Gwenola Joly-Coz : « Je crois surtout que nous avons besoin de travailler sur ces chiffres. Je crois que la Polynésie française a besoin de mieux connaître les réalités et c’est pour cela qu’avec la vice-présidente Madame Galenon, nous avons décidé ensemble de nous engager dans la création d’un Observatoire des violences faites aux femmes en Polynésie française afin précisément de fournir des chiffres. Nous sommes en train de fabriquer des chiffres inédits qui vont nous permettre de réfléchir ».
TNTV : Les chiffres jusqu’à présent n’étaient pas stabilisés…
Gwenola Joly-Coz : « En tout cas, ils n’étaient pas assez solides pour permettre d’avoir des analyses et donc il nous a semblé indispensable de travailler plus et mieux pour fournir désormais de nouvelles connaissances à la Polynésie et, notamment, je dois le dire, des chiffres judiciaires afin de mieux comprendre ce qui se passe dans les tribunaux en Polynésie ».
TNTV : Certains diront : ‘un outil de plus’. Que va-t-on en faire concrètement ?
Gwenola Joly-Coz : « Cela va servir à fournir des actions de politique publique. Nous ne pouvons pas mener de politique publique sans avoir de chiffres fiables, sans être solides dans nos connaissances avant de pouvoir avoir des analyses qui serviront ensuite à mener des politiques publiques ».
TNTV : Quelle est le calendrier dans ce travail ?

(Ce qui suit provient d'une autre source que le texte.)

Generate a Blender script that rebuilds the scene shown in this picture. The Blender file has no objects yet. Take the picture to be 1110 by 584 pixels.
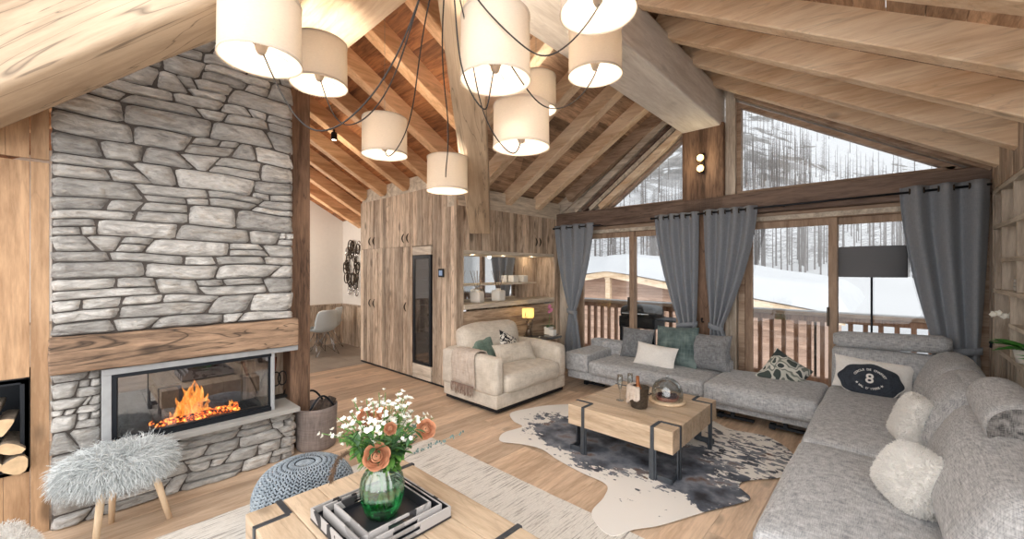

Gwenola Joly-Coz : « L’idée, pour nous, est de travailler sur une date symbolique, bien sûr le 25 novembre qui est la Journée internationale de lutte contre les violences faites aux femmes. Ainsi, nous souhaitons pour le 25 novembre 2025, en Polynésie française, pouvoir pour la première fois éditer un document qui sera une sorte de référence désormais en matière de chiffres sur les violences faites aux femmes en Polynésie ».